To Embed or Not Embed an Index in Word, InDesign or Quark Xpress!

Published by bim_p7g1x7 on

To Embed an Index is a popular option when it comes to indexing. What are the advantages, and disadvantages of using that type of indexing?

You want to get the index to the book that you are working on done relatively quickly. You also want to be able to reuse the index if you later publish another edition of the book. And since you plan on producing both a print and an eBook version of the book, you want the index to work in both.

If you are trying to achieve any or all of these objectives, then by now you have probably already heard about embedding indexing. Here’s the skinny on what it is and a few words on the advantages and disadvantages that you’ll want to consider.

Embedded indexing is the process of inserting hidden tags, which contain index entries, into the text of a book. This can be done in most publishing software such as InDesign, Quark Xpress, FrameMaker and even in Microsoft Word. The tags can be viewed by clicking on an option within the application, but obviously they would not be viewable in the final output files, such as PDFs or eBooks.

There are several advantages of embedding index entries into the text. One benefit is that it allows indexing to start before the book is even finished being written. You can send the chapters to the indexer one at a time and she can embed the index entries and send the chapters back to you. Even if you edit the chapter, deleting some sentences and moving some paragraphs around, the index tags get deleted with the text that you deleted and move with the text that you moved.

Also, since the index entries are embedded in the text, it doesn’t matter that you haven’t formatted the book yet, or inserted all of the images, etc. When  the book has been copyedited, proofread and is ready to go, you generate the index and the page numbers after each index entry will reference whichever page where the corresponding hidden tag is located. The indexer will need to do an edit of the index, but that should only take a few days in comparison to the few weeks she would need to start indexing toward the end of the production cycle.

The other benefit is the point we mentioned at the beginning of this article: you can reuse the index if you wish to also produce the book as an eBook or in some other format. Since ePUB books don’t have page numbers per se, the index would also not have page numbers, but it would link directly to the text, taking the reader to the exact paragraph referenced by the index entry.

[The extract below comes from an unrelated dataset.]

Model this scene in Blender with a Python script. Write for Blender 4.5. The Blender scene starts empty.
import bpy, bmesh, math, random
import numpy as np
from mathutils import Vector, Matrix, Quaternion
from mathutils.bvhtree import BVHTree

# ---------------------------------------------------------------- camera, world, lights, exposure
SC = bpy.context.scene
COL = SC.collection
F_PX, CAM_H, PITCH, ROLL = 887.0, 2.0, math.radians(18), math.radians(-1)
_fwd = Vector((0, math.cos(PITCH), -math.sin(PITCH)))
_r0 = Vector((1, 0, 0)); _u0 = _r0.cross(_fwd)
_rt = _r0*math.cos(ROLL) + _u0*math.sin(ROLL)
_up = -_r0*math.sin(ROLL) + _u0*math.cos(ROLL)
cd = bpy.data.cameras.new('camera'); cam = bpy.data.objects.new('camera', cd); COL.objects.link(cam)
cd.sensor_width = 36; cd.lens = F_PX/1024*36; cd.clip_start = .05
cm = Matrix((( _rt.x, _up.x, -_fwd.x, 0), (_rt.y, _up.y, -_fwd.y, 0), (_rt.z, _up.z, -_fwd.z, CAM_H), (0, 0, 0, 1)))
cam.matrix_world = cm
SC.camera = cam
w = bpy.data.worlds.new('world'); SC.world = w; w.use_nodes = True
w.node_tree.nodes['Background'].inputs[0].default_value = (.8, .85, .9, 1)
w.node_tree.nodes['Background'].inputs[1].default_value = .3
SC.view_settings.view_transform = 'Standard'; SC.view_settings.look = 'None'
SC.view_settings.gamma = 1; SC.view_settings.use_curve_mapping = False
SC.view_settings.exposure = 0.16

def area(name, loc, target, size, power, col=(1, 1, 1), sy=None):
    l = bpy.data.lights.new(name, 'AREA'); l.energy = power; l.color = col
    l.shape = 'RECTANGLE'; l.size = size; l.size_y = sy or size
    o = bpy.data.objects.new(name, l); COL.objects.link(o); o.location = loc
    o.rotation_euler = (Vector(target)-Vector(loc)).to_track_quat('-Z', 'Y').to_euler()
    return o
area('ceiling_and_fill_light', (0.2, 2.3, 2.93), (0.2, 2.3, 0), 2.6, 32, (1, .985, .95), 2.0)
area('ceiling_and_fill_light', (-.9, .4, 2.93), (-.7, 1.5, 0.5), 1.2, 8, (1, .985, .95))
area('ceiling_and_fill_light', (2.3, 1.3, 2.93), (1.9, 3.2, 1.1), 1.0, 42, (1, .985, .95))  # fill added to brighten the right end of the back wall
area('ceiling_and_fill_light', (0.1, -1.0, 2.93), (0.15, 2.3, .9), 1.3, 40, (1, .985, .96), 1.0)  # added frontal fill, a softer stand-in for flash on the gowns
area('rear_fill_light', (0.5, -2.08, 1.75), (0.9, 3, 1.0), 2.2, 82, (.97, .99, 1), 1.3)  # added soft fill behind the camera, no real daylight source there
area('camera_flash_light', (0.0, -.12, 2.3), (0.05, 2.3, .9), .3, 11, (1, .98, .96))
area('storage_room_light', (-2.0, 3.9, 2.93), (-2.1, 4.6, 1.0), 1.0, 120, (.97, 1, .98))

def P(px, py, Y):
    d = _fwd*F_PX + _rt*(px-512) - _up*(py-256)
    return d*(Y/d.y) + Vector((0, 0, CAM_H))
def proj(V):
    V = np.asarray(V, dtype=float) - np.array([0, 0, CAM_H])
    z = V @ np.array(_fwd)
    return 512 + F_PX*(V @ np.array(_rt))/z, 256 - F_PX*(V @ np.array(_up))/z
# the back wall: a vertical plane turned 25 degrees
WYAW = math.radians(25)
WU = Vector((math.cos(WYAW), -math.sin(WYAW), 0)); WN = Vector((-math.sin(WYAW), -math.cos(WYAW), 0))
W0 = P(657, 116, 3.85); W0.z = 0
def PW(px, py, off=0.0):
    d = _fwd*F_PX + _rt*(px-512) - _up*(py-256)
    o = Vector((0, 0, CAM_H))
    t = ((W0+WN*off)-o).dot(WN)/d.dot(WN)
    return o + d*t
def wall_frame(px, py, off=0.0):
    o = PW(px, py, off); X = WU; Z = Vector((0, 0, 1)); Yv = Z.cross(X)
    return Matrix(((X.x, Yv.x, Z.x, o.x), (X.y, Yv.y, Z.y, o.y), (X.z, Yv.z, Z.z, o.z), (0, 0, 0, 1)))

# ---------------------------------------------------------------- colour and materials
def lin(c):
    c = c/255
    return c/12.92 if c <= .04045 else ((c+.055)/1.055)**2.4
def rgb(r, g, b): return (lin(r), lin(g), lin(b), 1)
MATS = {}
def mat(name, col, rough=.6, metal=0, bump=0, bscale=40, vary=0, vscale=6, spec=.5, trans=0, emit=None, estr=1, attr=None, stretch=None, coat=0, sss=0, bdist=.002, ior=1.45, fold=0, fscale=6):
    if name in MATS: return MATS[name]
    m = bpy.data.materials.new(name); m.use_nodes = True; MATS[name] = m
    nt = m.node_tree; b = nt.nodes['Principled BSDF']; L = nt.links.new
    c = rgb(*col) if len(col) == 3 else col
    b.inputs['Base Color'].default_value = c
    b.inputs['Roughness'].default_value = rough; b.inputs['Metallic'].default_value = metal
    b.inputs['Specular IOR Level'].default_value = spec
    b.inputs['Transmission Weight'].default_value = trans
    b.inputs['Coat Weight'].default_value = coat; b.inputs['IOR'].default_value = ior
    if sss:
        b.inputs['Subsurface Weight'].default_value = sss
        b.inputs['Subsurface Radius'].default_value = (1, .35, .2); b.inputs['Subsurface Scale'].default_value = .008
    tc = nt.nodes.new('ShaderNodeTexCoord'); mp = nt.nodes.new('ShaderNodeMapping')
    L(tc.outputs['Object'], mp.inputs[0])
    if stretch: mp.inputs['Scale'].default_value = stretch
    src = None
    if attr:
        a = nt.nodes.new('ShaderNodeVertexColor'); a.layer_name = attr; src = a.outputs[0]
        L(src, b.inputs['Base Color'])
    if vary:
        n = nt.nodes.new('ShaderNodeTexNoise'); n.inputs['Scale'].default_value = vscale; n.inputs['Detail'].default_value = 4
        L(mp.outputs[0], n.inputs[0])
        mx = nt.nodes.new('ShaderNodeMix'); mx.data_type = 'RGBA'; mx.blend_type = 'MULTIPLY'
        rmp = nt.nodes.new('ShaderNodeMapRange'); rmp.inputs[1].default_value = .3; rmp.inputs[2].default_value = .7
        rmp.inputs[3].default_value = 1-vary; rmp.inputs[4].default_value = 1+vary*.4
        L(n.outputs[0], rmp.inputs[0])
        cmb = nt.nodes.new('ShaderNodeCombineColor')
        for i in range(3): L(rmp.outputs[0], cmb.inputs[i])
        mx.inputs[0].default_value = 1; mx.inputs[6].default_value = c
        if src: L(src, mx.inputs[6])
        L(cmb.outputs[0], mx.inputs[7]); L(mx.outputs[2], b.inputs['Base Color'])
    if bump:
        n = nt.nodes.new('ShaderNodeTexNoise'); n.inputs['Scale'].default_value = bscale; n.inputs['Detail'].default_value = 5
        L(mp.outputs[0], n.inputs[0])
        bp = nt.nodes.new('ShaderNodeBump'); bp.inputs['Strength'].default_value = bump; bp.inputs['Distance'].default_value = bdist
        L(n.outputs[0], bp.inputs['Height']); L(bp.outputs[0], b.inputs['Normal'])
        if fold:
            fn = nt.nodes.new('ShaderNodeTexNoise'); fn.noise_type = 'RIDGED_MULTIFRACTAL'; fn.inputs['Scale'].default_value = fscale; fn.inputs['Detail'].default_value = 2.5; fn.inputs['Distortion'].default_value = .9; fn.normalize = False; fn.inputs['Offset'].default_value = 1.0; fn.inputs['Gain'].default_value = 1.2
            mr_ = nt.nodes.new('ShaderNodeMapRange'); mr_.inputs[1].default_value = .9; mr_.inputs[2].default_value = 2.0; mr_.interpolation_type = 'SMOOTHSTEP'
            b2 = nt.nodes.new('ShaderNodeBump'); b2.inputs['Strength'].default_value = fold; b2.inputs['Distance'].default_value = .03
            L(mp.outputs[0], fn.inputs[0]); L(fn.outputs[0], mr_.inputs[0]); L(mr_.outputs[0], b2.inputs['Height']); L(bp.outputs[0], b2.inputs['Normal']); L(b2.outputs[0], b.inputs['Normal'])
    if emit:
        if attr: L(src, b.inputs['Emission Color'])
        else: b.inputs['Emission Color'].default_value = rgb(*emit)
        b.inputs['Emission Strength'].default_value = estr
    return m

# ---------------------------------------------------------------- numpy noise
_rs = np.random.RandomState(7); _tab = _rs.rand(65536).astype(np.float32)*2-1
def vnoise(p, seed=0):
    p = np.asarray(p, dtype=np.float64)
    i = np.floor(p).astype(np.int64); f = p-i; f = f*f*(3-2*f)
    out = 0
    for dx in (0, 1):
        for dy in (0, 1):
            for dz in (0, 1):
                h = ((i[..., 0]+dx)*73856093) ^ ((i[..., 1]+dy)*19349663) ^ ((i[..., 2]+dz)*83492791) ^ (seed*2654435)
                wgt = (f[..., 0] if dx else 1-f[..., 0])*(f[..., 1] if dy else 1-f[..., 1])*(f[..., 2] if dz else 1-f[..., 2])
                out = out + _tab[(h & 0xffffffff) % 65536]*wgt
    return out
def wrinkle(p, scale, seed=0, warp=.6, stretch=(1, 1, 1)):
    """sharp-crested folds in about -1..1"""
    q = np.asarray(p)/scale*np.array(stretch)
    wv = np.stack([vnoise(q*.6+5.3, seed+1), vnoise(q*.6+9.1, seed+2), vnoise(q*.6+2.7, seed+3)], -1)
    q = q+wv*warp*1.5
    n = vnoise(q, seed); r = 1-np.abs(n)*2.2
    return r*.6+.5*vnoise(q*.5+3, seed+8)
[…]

Despite the benefits, there is a downside to embedding indexes in publishing software. One of them is that it is harder for the indexer to create the index. Since she is receiving the chapters one (or a few) at a time (and sometimes she might be expected to turn them in batches), she’s sort of indexing with tunnel vision.

She can view the index for each chapter that she is working on by generating it for that specific file, but she cannot see the index entries to chapters that she has already indexed to see how each entry should be adjusted to blend with the others. If she were working off of final PDFs, she could compare an index entry that she is writing to one that she created for a previous chapter, evaluate whether they relate to the same thing and then edit the old or the new entry so that they don’t conflict.

As a simple example, perhaps chapter 1 discusses “cooks” while chapter 7 uses the term “chefs”. Are they the same? Perhaps they are used to refer to the same profession in this book or maybe there is a distinction. If they are the same, the reader should not find two separate entries (one for “cooks” and the other for “chefs”) with completely different indented subentries under each of them.

Instead, the most commonly used term (we’ll say its “chefs”) should have all of the corresponding subentries and the other term (“cooks”) should have a cross-reference reading “See chefs.” If they are different, than both entries should have their own, distinct subentries. However, each entry should have a “See also” reference pointing to the other entry, since they are so closely related.

You can see how hard it would be to determine how to treat related entries in an embedded index. Obviously, there are much more complicated relationships and many synonymous or seemingly-synonymous terms throughout the text of most books, especially in highly technical works.

Editing the index, which needs to be done when the book is almost finished, is also much more difficult when the index has been embedded. Instead of being able to index as she goes along, comparing one entry with another, the indexer must clean up an index that, by now, has surely gotten rather messy. The best quality indexes are usually produced when the indexer can make many small adjustments during the indexing process, not by doing major edits all at once.

That being said, there are methods of saving index entries from previous chapters and then comparing them with new index entries upon creating them. Such an indexing system can help the indexer to avoid scattering information throughout the index and thus create a neater, more-organized index that needs less editing. But not all indexers know how to do this. (More on that in another post).